ピカソ
帯広美術館で開かれているピカソ版画展をおふくろと一緒に見てきました。私はヨーロッパやアメリカを中心にいろいろな美術館に足を運んだことがありますが、それほど感動したことはありません。唯一の例外は、大学生時代に訪れたスペインのバルセロナにあるピカソ美術館でした。そんな訳で、珍しく行ってみたくなったのです。
ピカソはマラガ生まれだというのに、ピカソ美術館がなぜバルセロナにあるか知っていますか? 実は、ピカソが少年時代を過ごした街がバルセロナだったのです。ピカソ美術館と名づけられてはいますが、ここには大作は展示されていません。あるのは少年時代あるいは無名時代の作品が中心です。多くは彼の両親が保存していたもの、そしてピカソ自身が寄贈したものだそうです。
私はピカソに関しては、「こんなの誰でも描ける?」なんて本気で考えていました。せっかくバルセロナに来たのだから、行かなくちゃ程度の気持ちで美術館に入ったのです。今でも記憶に残っている作品は、教科書の余白に書かれた少年時代の彼の絵やデッサンでした。とにかくそれがうまいのです。ピカソ美術館で私が学んだことは、彼の抽象的な作品の全ては確固とした基礎の上に成り立っていたということでした。

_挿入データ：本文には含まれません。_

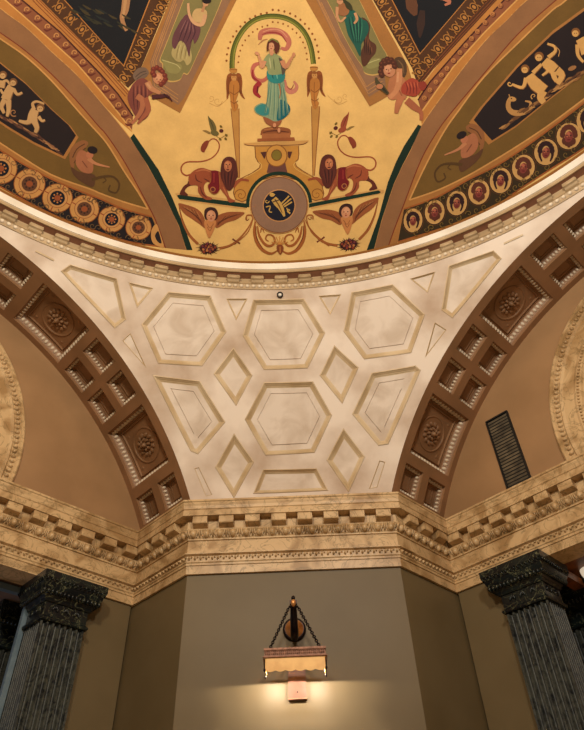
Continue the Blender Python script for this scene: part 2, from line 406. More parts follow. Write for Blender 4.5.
# two fine incised slivers near the arches
for t,a,b_ in ((t4,(104,207),(158,235)),(t6,(350,186),(406,160))):
    pa=psph(*t(a));pb=psph(*t(b_)); mb=MB(); n=(C0-pa).normalized(); d=(pb-pa).normalized(); w_=n.cross(d)
    mb.box((pa+pb)/2+n*.004,d,w_,n,(pb-pa).length/2,.012,.006); mb.build('narrow_fillet','plaster_mould',pend)
# small round sprinkler under the ring
p=psph(280,295); n=(C0-p).normalized(); gxx=Vector((1,0,0)); gyy=n.cross(gxx).normalized()
sp=thing('sprinkler_head',p,'tiny round fitting with a dark rim above the top middle hexagon','sprinkler')
mb=MB(); mb.lathe(p,gxx,gyy,n,[(.045,-.01),(.045,.03),(.03,.03),(.03,.01)],16); mb.build('rim','iron',sp)
mb=MB(); mb.blob(p,gxx,gyy,n,.031,.031,.03,12,4,True); mb.build('cap','ringwhite',sp)
# ------------------------------------------------------------------ entablature (trim_1)
PATH=[(IL+E1*-6.5,-E2),(IL,-E1),(CLc,nC),(CRc,-E2),(IR,-E1),(IR-E2*6.5,None)]
def offs(o):
    P=[]; nn=[a[1] for a in PATH[:-1]]
    P.append(PATH[0][0]+nn[0]*o)
    for i in range(1,5):
        n1,n2=nn[i-1],nn[i]; k=PATH[i][0]
        Mx=Matrix(((n1.x,n1.y),(n2.x,n2.y))).inverted(); v=Mx@Vector((o,o)); P.append(k+Vector((v.x,v.y,0)))
    P.append(PATH[5][0]+nn[4]*o); return P
def run(prof,name,mat,parent=None):
    mb=MB(); rows=[[p+UZ*z for p in offs(o)] for o,z in prof]
    mb.strip(rows,False); return mb.build(name,mat,parent)
ent=struct(run([(-.35,HB),(0,HB),(0,-.82),(.012,-.815),(.012,-.79),(.022,-.78),(.022,-.765),(.012,-.76),(.012,-.70),(.045,-.685),(.045,-.675),(.02,-.67),(.01,-.66),(.005,-.50),(.022,-.495),(.022,-.475),(.03,-.465),(.045,-.41),(.07,-.385),(.075,-.37),(.05,-.365),(.05,-.235)],'trim_1','marble'))
run([(.05,-.235),(.165,-.235),(.165,-.165),(.155,-.16),(.155,-.15),(.165,-.14),(.168,-.10),(.178,-.07),(.178,-.055),(.19,-.045),(.19,-.022),(-.4,-.02)],'crown_moulding','marble',ent)
segs=[(PATH[i][0],PATH[i+1][0],PATH[i][1]) for i in range(5)]
eg=MB();bd_=MB(); gv=MB()
for si,(p,q,n) in enumerate(segs):
    d=(q-p).normalized()
    def span(o): a=offs(o); return a[si],a[si+1]
    a,b_=span(.06); L=(b_-a).length; k=max(2,round(L/.16))
    for i in range(k):
        c=a+(b_-a)*((i+.5)/k)+UZ*-.425
        eg.blob(c-n*.02,d,(UZ*.85+n*.5).normalized(),(n*.85-UZ*.5).normalized(),.04,.052,.046,8,4,True)
        for s_ in (-1,1): # shell round the egg
            eg.tube([c+d*s_*.058+UZ*.045+n*.012,c+d*s_*.06-n*.008,c+d*s_*.038-UZ*.042-n*.02],[.010,.009,.006],5)
        eg.tube([c+d*L/k/2+UZ*.04+n*.01,c+d*L/k/2-UZ*.035-n*.02],[.007,.011],4)
    a,b_=span(.02); L=(b_-a).length; k=max(2,round(L/.07))
    for i in range(k):
        c=a+(b_-a)*((i+.5)/k)+UZ*-.73
        bd_.blob(c,d,UZ,n,.014,.024,.026,6,3,True); bd_.blob(c+d*.03+UZ*.014,d,UZ,n,.012,.012,.018,5,3,True)
    # modillion blocks
    a,b_=span(.05); L=(b_-a).length
    if si==2: k=8; ts=[(i+.5)/k for i in range(k)]
    elif si in (1,3): ts=[.22,.5,.78] if True else []
    else: k=round(L/.322); ts=[(i+.5)/k for i in range(k)]
    for t in ts:
        c=a+(b_-a)*t
        if si in (0,4):
            if (c-(IL if si==0 else IR)).length>5.2: continue
        mb=MB(); w=.09
        # S-profile block
        pr=[(0,-.235),(.1,-.235),(.102,-.25),(.102,-.32),(.096,-.332),(.075,-.334),(.05,-.34),(.02,-.35),(0,-.355)]
        rr=[[c+n*o+UZ*z+d*w*s_ for o,z in pr] for s_ in (-1,1)]
        mb.strip(rr,False); nn=len(pr)
        mb.add(rr[0],[tuple(range(nn))]); mb.add(rr[1],[tuple(range(nn-1,-1,-1))])
        mb.build('modillion','marble',ent)
eg.build('egg_and_dart_moulding','marble',ent); bd_.build('leaf_moulding','marble',ent)
# ------------------------------------------------------------------ ring cornice (trim_2)
def ringrow(r,z,a0=0,a1=360,k=240): return [Vector((r*math.cos(math.radians(a0+(a1-a0)*i/k)),r*math.sin(math.radians(a0+(a1-a0)*i/k)),z)) for i in range(k+1)]
mb=MB(); mb.strip([ringrow(r,z) for r,z in ((R1+.06,Z1-.01),(R1-.005,Z1-.012),(R1-.015,Z1),(R1-.02,Z1+.02),(R1-.04,Z1+.055),(R1-.055,Z1+.06),(R1-.055,Z1+.165))],False)
ring=struct(mb.build('trim_2','ring'))
zc=Z1+.165
mb=MB(); mb.strip([ringrow(r,z) for r,z in ((R1-.055,zc),(R1-.175,zc))],False); o=mb.build('soffit_band','brownpanel',ring); o['label']='brown soffit band'
mb=MB(); mb.strip([ringrow(r,z) for r,z in ((R1-.172,zc-.006),(R1-.186,zc-.006),(R1-.186,zc+.012),(R1-.194,zc+.018),(R1-.2,zc+.035))],False); mb.build('lip_moulding','ring',ring)
mb=MB(); mb.strip([ringrow(r,z) for r,z in ((R1-.2,zc+.035),(R1-.212,zc+.035),(R1-.212,Z2-.012),(R2,Z2))],False); o=mb.build('fascia','ringwhite',ring); o['label']='off-white fascia'
mb=MB(); eg=MB()
NB=107
for i in range(NB):
    deg=90+360/NB*(i-NB//2)+0.3
    if not 34<deg<146: continue
    a=math.radians(deg); u=Vector((math.cos(a),math.sin(a),0)); t=Vector((-math.sin(a),math.cos(a),0)); n=-u; w=.085
    m2=MB(); c=u*(R1-.055)+UZ*zc
    pr=[(0,0),(.06,0),(.075,-.012),(.078,-.055),(.066,-.078),(.045,-.085),(.03,-.098),(.015,-.105),(0,-.105)]
    rr=[[c+n*o+UZ*z+t*w*s_ for o,z in pr] for s_ in (-1,1)]
    m2.strip(rr,False); m2.add(rr[0],[tuple(range(9))]); m2.add(rr[1],[tuple(range(8,-1,-1))])
    m2.tube([c+n*.066-UZ*.06+t*s_*w for s_ in (-1.1,1.1)],.022,8); m2.tube([c+n*.05-UZ*.01+t*s_*w for s_ in (-1.05,1.05)],.012,6)
    m2.build('modillion','ring',ring)
    m2=MB()
for i in range(NB*4):
    deg=360*i/(NB*4)
    if not 34<deg<146: continue
    a=math.radians(deg); u=Vector((math.cos(a),math.sin(a),0)); t=Vector((-math.sin(a),math.cos(a),0))
    c=u*(R1-.03)+UZ*(Z1+.03); nn=(-u*.8-UZ*.6).normalized()
    eg.blob(c,t,nn.cross(t),nn,.03,.03,.024,6,3,True)
o=eg.build('egg_moulding','egg',ring)
# ------------------------------------------------------------------ dome
def hexc(c): return tuple(min(.92,v*g) for v,g in zip(lin(c),GAIN))
CREAM=hexc((243,200,125))
mb=MB(); rows=[]
amax=math.asin(R2/RD)
for j in range(41):
    ph=amax*(1-j/40)+1e-4; rows.append(ringrow(RD*math.sin(ph),ZD+RD*math.cos(ph),k=160))
o=len(mb.v); mb.strip(rows,True); mb.c=[CREAM]*len(mb.f)
dome=struct(mb.build('ceiling','mural'))
# ---- painting on the dome: everything below is pigment lying on the plaster, laid in thin coats
def cr(pts,n=4,closed=True):
    out=[];k=len(pts)
    rng=range(k) if closed else range(k-1)
    for i in rng:
        if closed: p0,p1,p2,p3=pts[i-1],pts[i],pts[(i+1)%k],pts[(i+2)%k]
        else: p0,p1,p2,p3=pts[max(i-1,0)],pts[i],pts[i+1],pts[min(i+2,k-1)]
        for j in range(n):
            t=j/n; out.append(tuple(.5*((2*p1[a])+(-p0[a]+p2[a])*t+(2*p0[a]-5*p1[a]+4*p2[a]-p3[a])*t*t+(-p0[a]+3*p1[a]-3*p2[a]+p3[a])*t**3) for a in (0,1)))
    if not closed: out.append(tuple(pts[-1]))
    return out
ID=lambda p:p
def ext(P,closed):
    # carry painted bands on past the part the photograph shows
    out=lambda p: p[0]<-5 or p[1]<-5 or p[0]>589
    k=len(P); Q=list(P)
    for i in range(k):
        if not out(P[i]): continue
        for j in ((i-1)%k,(i+1)%k):
            if not closed and abs(i-j)!=1: continue
            if not out(P[j]):
                dx,dy=P[i][0]-P[j][0],P[i][1]-P[j][1]; l=math.hypot(dx,dy) or 1; Q[i]=(P[i][0]+dx/l*55,P[i][1]+dy/l*55); break
    return Q
class Paint:
    """coats of pigment; T maps tracing coordinates to the surface, lay = coat number"""
    def __init__(s,T,lay=1): s.T=T; s.lay=lay; s.mb=MB()
    def at(s,q,lay=None): return on_sphere(q[0],q[1],ZD,RD-.002-.0004*(s.lay if lay is None else lay))
    def poly(s,c,pts,smooth=True,n=4,raw=False):
        if s.T is ID and not smooth and len(pts)<40 and max(math.dist(pts[0],q) for q in pts)>45: pts=ext(pts,True)
        s.lay+=1
        P=cr(pts,n) if smooth else list(pts)
        Q=[s.T(p) for p in P] if not raw else P
        xs=[p[0] for p in Q];ys=[p[1] for p in Q]; vs=[Vector(p) for p in Q]; k=len(vs)
        # densify long edges
        D_=[]
        for i in range(k):
            a=vs[i];b2=vs[(i+1)%k]; m=max(1,int((b2-a).length/7)); D_+=[a+(b2-a)*j/m for j in range(m)]
        vs=D_;k=len(vs); pl=[(v.x,v.y) for v in vs]
        if max(xs)-min(xs)>9 or max(ys)-min(ys)>9:
            y=min(ys)+3.1
            while y<max(ys):
                x=min(xs)+3.3
                while x<max(xs):
                    if pip(x,y,pl): vs.append(Vector((x,y)))
                    x+=7
                y+=7
        try: ov,_,of,_,_,_=delaunay_2d_cdt(vs,[],[list(range(k))],1,1e-3)
        except Exception: return s
        s.mb.add([s.at(p) for p in ov],of,True,hexc(c)); return s
    def el(s,c,x,y,rx,ry=None,rot=0,n=14):
        ry=ry or rx; cs,sn=math.cos(rot),math.sin(rot)
        return s.poly(c,[(x+rx*math.cos(2*PI*i/n)*cs-ry*math.sin(2*PI*i/n)*sn,y+rx*math.cos(2*PI*i/n)*sn+ry*math.sin(2*PI*i/n)*cs) for i in range(n)],False)
    def st(s,c,pts,w,smooth=True,n=4,same=False):
        if s.T is ID and max(math.dist(pts[0],q) for q in pts)>45: pts=ext(list(pts),False)
        if not same: s.lay+=1
        P=cr(pts,n,False) if smooth else list(pts)
        if not smooth:
            Z=[]
            for a,b2 in zip(P,P[1:]):
                m=max(1,int(math.dist(s.T(a),s.T(b2))/6)); Z+=[(a[0]+(b2[0]-a[0])*j/m,a[1]+(b2[1]-a[1])*j/m) for j in range(m)]
            P=Z+[P[-1]]
        k=len(P);V=[];ws=w if isinstance(w,(tuple,list)) else (w,w)
        for i in range(k):
            a=P[max(i-1,0)];b2=P[min(i+1,k-1)];dx,dy=b2[0]-a[0],b2[1]-a[1];l=math.hypot(dx,dy) or 1
            f=i/(k-1)*(len(ws)-1);j=min(int(f),len(ws)-2);ww=(ws[j]+(ws[j+1]-ws[j])*(f-j))/2
            V+=[(P[i][0]-dy/l*ww,P[i][1]+dx/l*ww),(P[i][0]+dy/l*ww,P[i][1]-dx/l*ww)]
        s.mb.add([s.at(s.T(v)) for v in V],[(2*i,2*i+1,2*i+3,2*i+2) for i in range(k-1)],True,hexc(c)); return s
    def sp(s,c,x,y,r,turns=1.5,a0=0,w=4,sg=1):
        return s.st(c,[(x+r*(1-i/16)*math.cos(a0+sg*turns*2*PI*i/16),y+r*(1-i/16)*math.sin(a0+sg*turns*2*PI*i/16)) for i in range(16)],(w,w*.6),True,2)
    def done(s,name,parent): 
        return s.mb.build(name,'mural',parent) if s.mb.v else None
def at0(px,py): return on_sphere(px,py,ZD,RD-.002)
def mirror(T,f): return lambda p:f(T(p))
MIRC=lambda p:(557-p[0],p[1]-2.2-.07*(230-p[0]))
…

帯広美術館で今回展示された作品は版画ということで、地味な作品ばかりでした。私はなぜかピカソ美術館を思い出してしまったのですが、やはり何かが根本的に違っていました。それは建物の雰囲気でした。ピカソ美術館の建物は風格のあるゴシック建築だったと記憶しています。同じものを見ても、場所が違えば、感じ方は違うはずです。一緒に行ったおふくろは、やはり、「私には分からないねえ」を連発していました。